## WHAT IS NEEDED
Quote word for word the lines below, beginning with the first and ending with the one that has "PI = math.pi". Drop the pictures.
-------
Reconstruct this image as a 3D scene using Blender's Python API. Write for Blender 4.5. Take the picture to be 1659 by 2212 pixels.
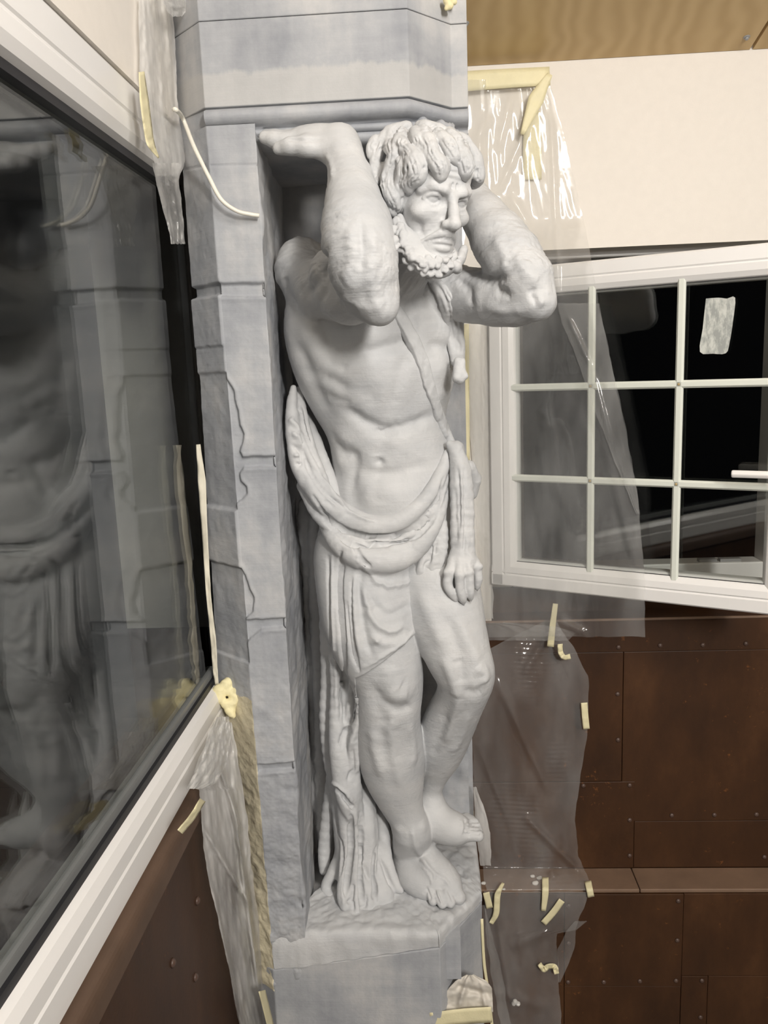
import bpy, math, random
import numpy as np
from mathutils import Vector, Matrix

for o in list(bpy.data.objects):
    bpy.data.objects.remove(o, do_unlink=True)
C = bpy.context.scene.collection
PI = math.pi

# ------------------------------------------------------------------ camera
F, CX, CY = 1740.0, 829.5, 1106.0
EYE = np.array([0.0, 0.0, 1.55])
_down = np.array([1203 - CX, 10850 - CY, F]); _down /= np.linalg.norm(_down)
_fw = np.array([915 - CX, 783 - CY, F]); _fw = _fw - _down * _fw.dot(_down); _fw /= np.linalg.norm(_fw)
_rt = np.cross(_down, _fw)
RW = np.array([_rt, _fw, -_down])            # world = RW @ (right, image-down, forward)
cam = bpy.data.cameras.new('camera'); cob = bpy.data.objects.new('camera', cam); C.objects.link(cob)
cam.sensor_fit = 'VERTICAL'; cam.sensor_height = 36.0
cam.lens = F / 2212.0 * 36.0
cam.clip_start = 0.02
m = Matrix.Identity(4)
for i in range(3):
    m[i][0] = RW[i][0]; m[i][1] = -RW[i][1]; m[i][2] = -RW[i][2]; m[i][3] = EYE[i]
cob.matrix_world = m
bpy.context.scene.camera = cob

# ------------------------------------------------------------------ light
sc = bpy.context.scene
sc.view_settings.view_transform = 'Standard'
sc.view_settings.look = 'None'
sc.view_settings.gamma = 1.0
sc.view_settings.use_curve_mapping = False
sc.view_settings.exposure = 0.0
w = bpy.data.worlds.new('night'); sc.world = w; w.use_nodes = True
w.node_tree.nodes['Background'].inputs[0].default_value = (0.0016, 0.0016, 0.0018, 1)
w.node_tree.nodes['Background'].inputs[1].default_value = 1.0

def area(name, loc, target, sx, sy, power, col):
    l = bpy.data.lights.new(name, 'AREA'); l.shape = 'RECTANGLE'; l.size = sx; l.size_y = sy
    l.energy = power; l.color = col
    o = bpy.data.objects.new(name, l); C.objects.link(o); o.location = loc
    d = Vector(target) - Vector(loc)
    o.rotation_euler = d.to_track_quat('-Z', 'Y').to_euler()
    return o
WARM = (1.0, 0.955, 0.895)
area('ceiling_lamp', (0.55, 0.30, 2.74), (-0.1, 1.85, 0.9), 0.25, 0.9, 26, WARM)
area('ceiling_lamp', (1.35, -1.9, 2.74), (0.0, 1.8, 0.8), 0.3, 1.1, 182, WARM)
area('plywood_fill_light', (1.0, 0.2, 1.95), (0.8, 1.5, 2.6), 0.3, 0.3, 4, WARM)  # unseen fill light added to brighten the plywood from below, no pendant hangs here

# ------------------------------------------------------------------ where a photo pixel lies
def ray(x, y):
    return RW @ np.array([(x - CX) / F, (y - CY) / F, 1.0])
def at(x, y, Y):                              # the point seen at a pixel, at room depth Y
    d = ray(x, y); return EYE + d * (Y / d[1])
def atx(x, y, X):
    d = ray(x, y); return EYE + d * (X / d[0])
def atz(x, y, Z):
    d = ray(x, y); return EYE + d * ((Z - EYE[2]) / d[2])
def plane_at(x, y, p, n):
    d = ray(x, y); return EYE + d * (np.dot(np.subtract(p, EYE), n) / np.dot(d, n))
def pm(p):                                    # metres per pixel at a point
    return float((np.asarray(p) - EYE) @ RW[:, 2]) / F
def project(V):
    c = (V - EYE) @ RW
    return CX + F * c[:, 0] / c[:, 2], CY + F * c[:, 1] / c[:, 2], c[:, 2]

# ------------------------------------------------------------------ objects
def tag(o, label=None, cat=None, group=None, kind=None):
    if label: o['label'] = label
    if cat: o['category'] = cat
    if group: o['group'] = group
    if kind: o['kind'] = kind
    return o
def empty(name, loc=(0, 0, 0), label=None, cat=None, group=None):
    o = bpy.data.objects.new(name, None); C.objects.link(o); o.location = loc; o.empty_display_size = 0.05
    return tag(o, label, cat, group)
def link(name, me, mat, parent=None, smooth=False):
    o = bpy.data.objects.new(name, me); C.objects.link(o)
    if mat: me.materials.append(mat)
    if parent is not None:
        o.parent = parent
        o.matrix_parent_inverse = Matrix.Translation(-Vector(parent.location))
    if smooth:
        me.polygons.foreach_set('use_smooth', [True] * len(me.polygons))
    return o
def npmesh(name, V, Q):
    me = bpy.data.meshes.new(name); V = np.asarray(V, np.float32); Q = np.asarray(Q, np.int32)
    me.vertices.add(len(V)); me.vertices.foreach_set('co', V.ravel())
    n = Q.shape[1]
    me.loops.add(Q.size); me.loops.foreach_set('vertex_index', Q.ravel())
    me.polygons.add(len(Q)); me.polygons.foreach_set('loop_start', np.arange(0, Q.size, n, dtype=np.int32))
    me.update(calc_edges=True); me.validate()
    return me
class MB:
    def __init__(s): s.v = []; s.f = []
    def add(s, v, f):
        b = len(s.v); s.v += [tuple(map(float, p)) for p in v]; s.f += [tuple(i + b for i in q) for q in f]; return s
    def box(s, lo, hi):
        x0, y0, z0 = lo; x1, y1, z1 = hi
        return s.add([(x0,y0,z0),(x1,y0,z0),(x1,y1,z0),(x0,y1,z0),(x0,y0,z1),(x1,y0,z1),(x1,y1,z1),(x0,y1,z1)],
                     [(3,2,1,0),(4,5,6,7),(0,1,5,4),(1,2,6,5),(2,3,7,6),(3,0,4,7)])
    def prism(s, poly, z0, z1):               # counter-clockwise plan
        n = len(poly)
        return s.add([(x, y, z0) for x, y in poly] + [(x, y, z1) for x, y in poly],
                     [tuple(range(n))[::-1], tuple(range(n, 2 * n))] + [(i, (i + 1) % n, n + (i + 1) % n, n + i) for i in range(n)])
    def beam(s, a, b, u, v, prof):            # profile points (along u, v) swept from a to b
        a, b, u, v = map(np.asarray, (a, b, u, v)); n = len(prof)
        A = [a + u * p + v * q for p, q in prof]; B = [b + u * p + v * q for p, q in prof]
        return s.add(A + B, [tuple(range(n))[::-1], tuple(range(n, 2 * n))] + [(i, (i + 1) % n, n + (i + 1) % n, n + i) for i in range(n)])
    def tube(s, pts, r, n=10):
        pts = [np.asarray(p, float) for p in pts]; R = r if hasattr(r, '__len__') else [r] * len(pts); rings = []
        up = np.array([0.3, 0.5, 0.81])
        for i, p in enumerate(pts):
            t = pts[min(i + 1, len(pts) - 1)] - pts[max(i - 1, 0)]; t = t / (np.linalg.norm(t) + 1e-9)
            a = np.cross(t, up); a /= np.linalg.norm(a) + 1e-9; b = np.cross(t, a)
            rings.append([p + R[i] * (a * math.cos(2 * PI * k / n) + b * math.sin(2 * PI * k / n)) for k in range(n)])
        f = [(i * n + k, i * n + (k + 1) % n, (i + 1) * n + (k + 1) % n, (i + 1) * n + k) for i in range(len(pts) - 1) for k in range(n)]
        f += [tuple(range(n))[::-1], tuple((len(pts) - 1) * n + k for k in range(n))]
        return s.add([q for r_ in rings for q in r_], f)
    def dome(s, c, nrm, r, h, n=10, rings=4):
        c = np.asarray(c, float); nrm = np.asarray(nrm, float); nrm /= np.linalg.norm(nrm)
        a = np.cross(nrm, [0.31, 0.5, 0.8]); a /= np.linalg.norm(a); b = np.cross(nrm, a); v = []; f = []
        for i in range(rings):
            t = i / rings * PI / 2
            v += [c + r * math.cos(t) * (a * math.cos(2*PI*k/n) + b * math.sin(2*PI*k/n)) + nrm * h * math.sin(t) for k in range(n)]
        v.append(c + nrm * h)
        f = [(i*n+k, i*n+(k+1) % n, (i+1)*n+(k+1) % n, (i+1)*n+k) for i in range(rings-1) for k in range(n)]
        f += [((rings-1)*n+k, (rings-1)*n+(k+1) % n, rings*n) for k in range(n)] + [tuple(range(n))[::-1]]
        return s.add(v, f)
    def build(s, name, mat, parent=None, smooth=False, bevel=0):
        me = bpy.data.meshes.new(name); me.from_pydata(s.v, [], s.f); me.update()
        o = link(name, me, mat, parent, smooth)
        if bevel:
            b = o.modifiers.new('bevel', 'BEVEL'); b.width = bevel; b.segments = 2; b.limit_method = 'ANGLE'
        return o
def spline(pts, n=8):                         # Catmull-Rom through rows of numbers
    P_ = np.asarray(pts, float)
    if len(P_) < 3: return np.array([P_[0] + (P_[-1] - P_[0]) * t for t in np.linspace(0, 1, n + 1)])
    Q = np.vstack([2 * P_[0] - P_[1], P_, 2 * P_[-1] - P_[-2]]); out = []
    for i in range(1, len(Q) - 2):
        for t in np.arange(n) / n:
            a, b, c, d = Q[i-1], Q[i], Q[i+1], Q[i+2]
            out.append(0.5 * (2*b + (c-a)*t + (2*a-5*b+4*c-d)*t*t + (3*b-a-3*c+d)*t**3))
    out.append(P_[-1]); return np.array(out)
def grid(name, fn, nu, nv, mat, parent=None, thick=0, smooth=True):
    V = np.array([fn(i / nu, j / nv) for j in range(nv + 1) for i in range(nu + 1)])
    Q = [(j*(nu+1)+i, j*(nu+1)+i+1, (j+1)*(nu+1)+i+1, (j+1)*(nu+1)+i) for j in range(nv) for i in range(nu)]
    o = link(name, npmesh(name, V, Q), mat, parent, smooth)
    if thick:
        s = o.modifiers.new('thickness', 'SOLIDIFY'); s.thickness = thick; s.offset = 0
    return o
def vnoise(x, y, seed=0):                     # smooth value noise, scalars or arrays
    x = np.asarray(x, float); y = np.asarray(y, float)
    xi = np.floor(x).astype(np.int64); yi = np.floor(y).astype(np.int64); fx = x - xi; fy = y - yi
    def h(a, b):
        n = (a * 374761393 + b * 668265263 + seed * 974634777) & 0x7fffffff
        n = ((n ^ (n >> 13)) * 1274126177) & 0x7fffffff
        return ((n ^ (n >> 16)) & 0xffff) / 65535.0
    sx = fx*fx*(3-2*fx); sy = fy*fy*(3-2*fy)
    return (h(xi, yi)*(1-sx)+h(xi+1, yi)*sx)*(1-sy) + (h(xi, yi+1)*(1-sx)+h(xi+1, yi+1)*sx)*sy
def fbm(x, y, seed=0, o=4):
    s = 0; a = 0.5
    for i in range(o):
        s = s + a * vnoise(np.asarray(x) * 2**i, np.asarray(y) * 2**i, seed + i); a *= 0.5
    return s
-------
## RESPONSE TO THIS TASK
Reconstruct this image as a 3D scene using Blender's Python API. Write for Blender 4.5. Take the picture to be 1659 by 2212 pixels.
import bpy, math, random
import numpy as np
from mathutils import Vector, Matrix

for o in list(bpy.data.objects):
    bpy.data.objects.remove(o, do_unlink=True)
C = bpy.context.scene.collection
PI = math.pi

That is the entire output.